**GOAL:** Pick out each line of the records in which the word "Blender" appears.

— Start —

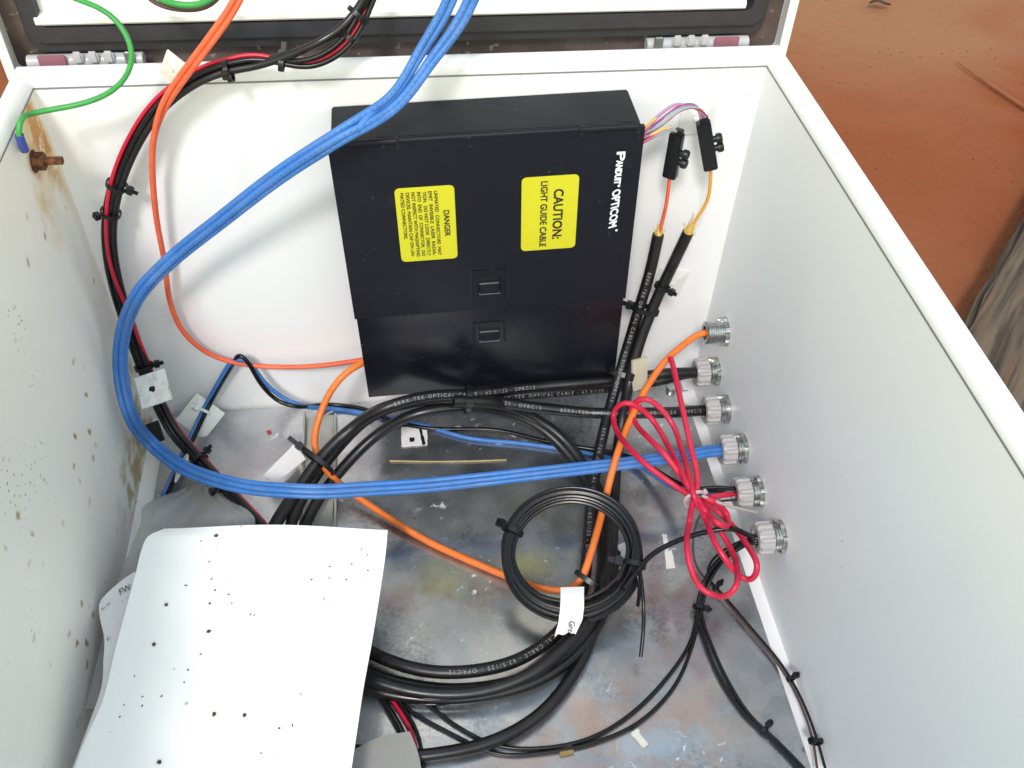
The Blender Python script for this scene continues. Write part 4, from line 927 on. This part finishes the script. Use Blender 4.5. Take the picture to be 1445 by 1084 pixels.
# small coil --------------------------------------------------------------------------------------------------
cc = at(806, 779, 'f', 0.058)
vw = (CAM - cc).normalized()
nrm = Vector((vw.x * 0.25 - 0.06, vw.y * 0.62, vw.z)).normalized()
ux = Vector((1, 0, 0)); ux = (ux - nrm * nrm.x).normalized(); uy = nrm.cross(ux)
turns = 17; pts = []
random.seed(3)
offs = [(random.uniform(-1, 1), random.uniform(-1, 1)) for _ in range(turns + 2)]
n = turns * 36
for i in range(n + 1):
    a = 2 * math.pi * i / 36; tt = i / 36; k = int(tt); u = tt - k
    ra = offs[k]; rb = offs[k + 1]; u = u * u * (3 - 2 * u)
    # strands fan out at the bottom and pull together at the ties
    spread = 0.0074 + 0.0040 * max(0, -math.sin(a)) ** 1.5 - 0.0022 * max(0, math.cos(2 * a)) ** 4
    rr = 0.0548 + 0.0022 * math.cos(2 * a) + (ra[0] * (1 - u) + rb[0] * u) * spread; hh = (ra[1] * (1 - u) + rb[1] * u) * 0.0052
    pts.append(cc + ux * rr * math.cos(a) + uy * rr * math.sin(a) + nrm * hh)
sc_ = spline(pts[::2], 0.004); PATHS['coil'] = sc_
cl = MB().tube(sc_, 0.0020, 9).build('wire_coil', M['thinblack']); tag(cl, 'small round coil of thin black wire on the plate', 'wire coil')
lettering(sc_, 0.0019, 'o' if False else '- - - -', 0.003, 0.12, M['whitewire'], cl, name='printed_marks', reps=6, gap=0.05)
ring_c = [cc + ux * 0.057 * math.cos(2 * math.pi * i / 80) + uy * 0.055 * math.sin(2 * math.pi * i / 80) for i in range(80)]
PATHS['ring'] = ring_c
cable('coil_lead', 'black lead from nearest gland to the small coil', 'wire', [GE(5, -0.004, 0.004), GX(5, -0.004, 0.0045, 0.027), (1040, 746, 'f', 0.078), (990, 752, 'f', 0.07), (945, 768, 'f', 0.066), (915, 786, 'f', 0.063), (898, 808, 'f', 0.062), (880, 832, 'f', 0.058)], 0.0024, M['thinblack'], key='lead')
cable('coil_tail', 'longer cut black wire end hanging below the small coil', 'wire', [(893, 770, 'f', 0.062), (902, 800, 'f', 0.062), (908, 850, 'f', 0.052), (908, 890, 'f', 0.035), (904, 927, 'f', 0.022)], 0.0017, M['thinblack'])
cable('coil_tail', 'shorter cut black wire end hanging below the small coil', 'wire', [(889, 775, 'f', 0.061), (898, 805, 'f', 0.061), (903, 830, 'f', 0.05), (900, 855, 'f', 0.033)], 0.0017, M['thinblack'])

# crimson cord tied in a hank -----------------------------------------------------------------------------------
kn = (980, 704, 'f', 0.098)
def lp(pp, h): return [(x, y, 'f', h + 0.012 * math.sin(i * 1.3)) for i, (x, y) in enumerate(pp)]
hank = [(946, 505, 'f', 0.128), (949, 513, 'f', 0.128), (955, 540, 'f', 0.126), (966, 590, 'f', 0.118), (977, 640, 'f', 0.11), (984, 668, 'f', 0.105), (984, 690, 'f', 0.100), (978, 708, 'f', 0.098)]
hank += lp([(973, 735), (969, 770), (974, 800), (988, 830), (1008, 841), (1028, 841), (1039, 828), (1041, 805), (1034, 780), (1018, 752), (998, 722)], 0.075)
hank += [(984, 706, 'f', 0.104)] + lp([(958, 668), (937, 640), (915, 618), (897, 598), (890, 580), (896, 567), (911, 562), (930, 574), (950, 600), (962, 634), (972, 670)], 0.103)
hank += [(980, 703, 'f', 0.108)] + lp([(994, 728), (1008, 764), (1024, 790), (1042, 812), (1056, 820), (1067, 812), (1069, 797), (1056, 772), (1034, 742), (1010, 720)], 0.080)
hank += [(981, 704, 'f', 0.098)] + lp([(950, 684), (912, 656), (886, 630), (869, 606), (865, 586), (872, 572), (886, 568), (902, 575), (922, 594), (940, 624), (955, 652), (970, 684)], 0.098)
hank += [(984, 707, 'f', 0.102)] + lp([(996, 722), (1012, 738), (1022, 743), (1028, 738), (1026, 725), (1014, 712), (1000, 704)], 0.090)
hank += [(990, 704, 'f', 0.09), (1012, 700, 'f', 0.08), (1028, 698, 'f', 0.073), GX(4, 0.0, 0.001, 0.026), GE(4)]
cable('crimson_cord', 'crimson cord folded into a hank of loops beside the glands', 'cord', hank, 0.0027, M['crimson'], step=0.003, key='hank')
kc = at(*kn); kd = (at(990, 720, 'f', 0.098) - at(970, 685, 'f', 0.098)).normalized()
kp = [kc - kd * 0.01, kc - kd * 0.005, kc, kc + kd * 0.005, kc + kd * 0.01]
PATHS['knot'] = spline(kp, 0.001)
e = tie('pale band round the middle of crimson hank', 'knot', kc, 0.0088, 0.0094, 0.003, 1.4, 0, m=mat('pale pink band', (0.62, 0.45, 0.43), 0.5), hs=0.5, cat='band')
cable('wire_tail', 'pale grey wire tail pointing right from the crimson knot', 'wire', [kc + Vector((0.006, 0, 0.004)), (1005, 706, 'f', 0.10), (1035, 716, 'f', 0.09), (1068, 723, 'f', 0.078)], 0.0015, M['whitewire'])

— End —
— Start —

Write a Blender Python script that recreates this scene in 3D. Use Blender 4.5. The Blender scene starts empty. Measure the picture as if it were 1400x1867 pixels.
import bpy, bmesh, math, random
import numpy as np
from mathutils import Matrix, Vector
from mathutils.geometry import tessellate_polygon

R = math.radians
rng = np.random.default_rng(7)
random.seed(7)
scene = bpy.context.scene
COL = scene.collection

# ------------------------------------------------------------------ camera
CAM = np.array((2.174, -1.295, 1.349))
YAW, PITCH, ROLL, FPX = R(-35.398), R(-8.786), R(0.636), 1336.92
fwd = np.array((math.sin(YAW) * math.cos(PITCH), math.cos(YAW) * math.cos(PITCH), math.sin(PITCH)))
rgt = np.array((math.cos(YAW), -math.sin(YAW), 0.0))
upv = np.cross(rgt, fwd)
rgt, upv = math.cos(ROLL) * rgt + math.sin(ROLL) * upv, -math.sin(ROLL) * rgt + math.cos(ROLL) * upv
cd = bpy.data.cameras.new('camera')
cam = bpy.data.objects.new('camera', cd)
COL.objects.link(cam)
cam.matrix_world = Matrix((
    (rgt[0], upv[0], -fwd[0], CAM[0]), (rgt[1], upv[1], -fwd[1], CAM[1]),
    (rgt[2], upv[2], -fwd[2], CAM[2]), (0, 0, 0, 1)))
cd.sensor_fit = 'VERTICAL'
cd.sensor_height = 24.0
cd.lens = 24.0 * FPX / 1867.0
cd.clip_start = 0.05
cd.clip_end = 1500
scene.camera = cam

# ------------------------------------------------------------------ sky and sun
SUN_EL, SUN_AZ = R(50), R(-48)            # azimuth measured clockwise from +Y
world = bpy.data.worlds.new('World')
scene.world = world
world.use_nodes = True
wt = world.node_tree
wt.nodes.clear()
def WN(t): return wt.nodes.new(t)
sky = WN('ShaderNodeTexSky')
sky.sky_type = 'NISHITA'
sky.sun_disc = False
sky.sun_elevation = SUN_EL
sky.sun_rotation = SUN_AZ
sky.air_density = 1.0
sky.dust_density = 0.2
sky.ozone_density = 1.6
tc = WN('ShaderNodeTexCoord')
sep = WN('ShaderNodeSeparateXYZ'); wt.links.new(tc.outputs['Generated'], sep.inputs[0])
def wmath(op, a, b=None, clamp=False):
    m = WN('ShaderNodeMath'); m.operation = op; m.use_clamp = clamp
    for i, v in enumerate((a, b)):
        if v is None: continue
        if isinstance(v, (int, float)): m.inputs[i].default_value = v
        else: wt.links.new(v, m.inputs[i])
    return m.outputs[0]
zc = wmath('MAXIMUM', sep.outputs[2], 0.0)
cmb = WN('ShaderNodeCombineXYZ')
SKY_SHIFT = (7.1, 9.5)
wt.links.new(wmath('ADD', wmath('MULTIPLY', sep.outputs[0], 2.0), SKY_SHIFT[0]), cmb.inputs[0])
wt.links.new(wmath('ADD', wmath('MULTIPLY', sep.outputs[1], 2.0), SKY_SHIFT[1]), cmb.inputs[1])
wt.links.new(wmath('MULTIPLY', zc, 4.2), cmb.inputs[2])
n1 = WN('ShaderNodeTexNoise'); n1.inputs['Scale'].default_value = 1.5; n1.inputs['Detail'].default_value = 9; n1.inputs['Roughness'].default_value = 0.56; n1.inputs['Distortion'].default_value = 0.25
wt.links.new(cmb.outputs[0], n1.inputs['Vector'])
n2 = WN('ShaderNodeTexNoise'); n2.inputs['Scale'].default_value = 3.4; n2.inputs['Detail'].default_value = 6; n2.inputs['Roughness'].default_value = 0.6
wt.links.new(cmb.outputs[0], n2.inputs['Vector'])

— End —
— Start —

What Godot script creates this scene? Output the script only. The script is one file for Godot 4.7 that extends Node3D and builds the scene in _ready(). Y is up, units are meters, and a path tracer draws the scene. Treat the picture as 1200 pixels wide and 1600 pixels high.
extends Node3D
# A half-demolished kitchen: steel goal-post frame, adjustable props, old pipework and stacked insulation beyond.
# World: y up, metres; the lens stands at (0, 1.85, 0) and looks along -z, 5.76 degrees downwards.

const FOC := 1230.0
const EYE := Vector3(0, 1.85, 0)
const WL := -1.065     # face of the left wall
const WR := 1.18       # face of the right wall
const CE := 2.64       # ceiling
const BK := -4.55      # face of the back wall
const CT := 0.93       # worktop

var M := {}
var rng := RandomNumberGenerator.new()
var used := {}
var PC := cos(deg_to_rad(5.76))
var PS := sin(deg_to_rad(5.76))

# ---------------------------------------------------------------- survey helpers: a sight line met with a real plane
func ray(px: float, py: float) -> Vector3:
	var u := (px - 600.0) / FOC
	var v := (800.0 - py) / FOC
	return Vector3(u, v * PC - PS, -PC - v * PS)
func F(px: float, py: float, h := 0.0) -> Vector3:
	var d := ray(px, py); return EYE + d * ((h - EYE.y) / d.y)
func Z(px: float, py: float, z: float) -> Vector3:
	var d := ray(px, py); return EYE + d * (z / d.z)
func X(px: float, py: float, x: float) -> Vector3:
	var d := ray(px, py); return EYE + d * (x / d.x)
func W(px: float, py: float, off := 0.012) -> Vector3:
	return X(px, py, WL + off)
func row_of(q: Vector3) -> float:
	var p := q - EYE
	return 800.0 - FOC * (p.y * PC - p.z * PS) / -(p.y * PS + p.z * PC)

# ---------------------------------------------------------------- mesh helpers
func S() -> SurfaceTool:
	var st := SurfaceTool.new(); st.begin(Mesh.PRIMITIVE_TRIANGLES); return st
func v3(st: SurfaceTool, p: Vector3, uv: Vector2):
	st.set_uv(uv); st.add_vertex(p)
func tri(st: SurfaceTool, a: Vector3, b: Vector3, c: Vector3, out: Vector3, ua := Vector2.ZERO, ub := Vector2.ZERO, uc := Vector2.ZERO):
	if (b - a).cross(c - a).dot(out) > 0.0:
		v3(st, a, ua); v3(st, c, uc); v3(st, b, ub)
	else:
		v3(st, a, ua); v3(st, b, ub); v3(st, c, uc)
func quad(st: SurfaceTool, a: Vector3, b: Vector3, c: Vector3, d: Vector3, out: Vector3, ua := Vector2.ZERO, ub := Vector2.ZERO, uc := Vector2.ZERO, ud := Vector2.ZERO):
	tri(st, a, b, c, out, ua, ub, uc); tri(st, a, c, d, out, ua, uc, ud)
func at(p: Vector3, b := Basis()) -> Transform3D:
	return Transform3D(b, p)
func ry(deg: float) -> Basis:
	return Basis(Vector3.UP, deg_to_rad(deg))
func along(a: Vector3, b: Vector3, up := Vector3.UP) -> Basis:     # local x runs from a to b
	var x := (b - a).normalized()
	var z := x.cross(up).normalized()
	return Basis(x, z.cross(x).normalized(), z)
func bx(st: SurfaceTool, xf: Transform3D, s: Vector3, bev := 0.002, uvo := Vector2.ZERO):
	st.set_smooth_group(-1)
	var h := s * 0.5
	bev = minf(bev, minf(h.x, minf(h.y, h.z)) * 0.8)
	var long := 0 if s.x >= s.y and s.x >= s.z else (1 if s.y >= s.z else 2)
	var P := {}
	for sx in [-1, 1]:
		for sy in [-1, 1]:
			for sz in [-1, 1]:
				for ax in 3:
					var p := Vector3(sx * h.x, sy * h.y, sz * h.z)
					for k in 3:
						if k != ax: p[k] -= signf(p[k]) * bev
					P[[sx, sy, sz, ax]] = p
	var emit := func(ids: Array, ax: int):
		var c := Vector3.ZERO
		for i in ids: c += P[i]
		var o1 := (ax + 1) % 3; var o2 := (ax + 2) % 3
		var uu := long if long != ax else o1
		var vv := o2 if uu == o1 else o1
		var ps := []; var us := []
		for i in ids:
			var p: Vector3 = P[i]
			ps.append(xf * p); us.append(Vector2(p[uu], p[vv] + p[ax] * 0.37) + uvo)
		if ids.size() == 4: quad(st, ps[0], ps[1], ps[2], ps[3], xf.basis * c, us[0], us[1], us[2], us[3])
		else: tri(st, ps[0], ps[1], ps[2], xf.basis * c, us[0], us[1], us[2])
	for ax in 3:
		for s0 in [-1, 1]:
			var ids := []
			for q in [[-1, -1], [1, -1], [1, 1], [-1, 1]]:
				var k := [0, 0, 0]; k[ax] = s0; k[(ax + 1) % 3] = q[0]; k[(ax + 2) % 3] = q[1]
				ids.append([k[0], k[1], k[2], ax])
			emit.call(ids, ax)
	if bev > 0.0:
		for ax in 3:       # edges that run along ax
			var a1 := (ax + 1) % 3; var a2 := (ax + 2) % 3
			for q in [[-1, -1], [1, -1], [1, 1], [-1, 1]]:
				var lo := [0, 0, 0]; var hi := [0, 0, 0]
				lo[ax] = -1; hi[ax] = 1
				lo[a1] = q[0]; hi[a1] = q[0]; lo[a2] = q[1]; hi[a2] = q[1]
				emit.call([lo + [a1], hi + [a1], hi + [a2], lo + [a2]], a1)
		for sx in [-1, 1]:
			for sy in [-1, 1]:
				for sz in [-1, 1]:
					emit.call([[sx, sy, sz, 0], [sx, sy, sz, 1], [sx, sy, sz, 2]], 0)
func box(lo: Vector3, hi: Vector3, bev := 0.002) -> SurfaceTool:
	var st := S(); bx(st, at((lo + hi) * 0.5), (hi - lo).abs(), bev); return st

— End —

**EXPECTED ANSWER:**
The Blender Python script for this scene continues. Write part 4, from line 927 on. This part finishes the script. Use Blender 4.5. Take the picture to be 1445 by 1084 pixels.
Write a Blender Python script that recreates this scene in 3D. Use Blender 4.5. The Blender scene starts empty. Measure the picture as if it were 1400x1867 pixels.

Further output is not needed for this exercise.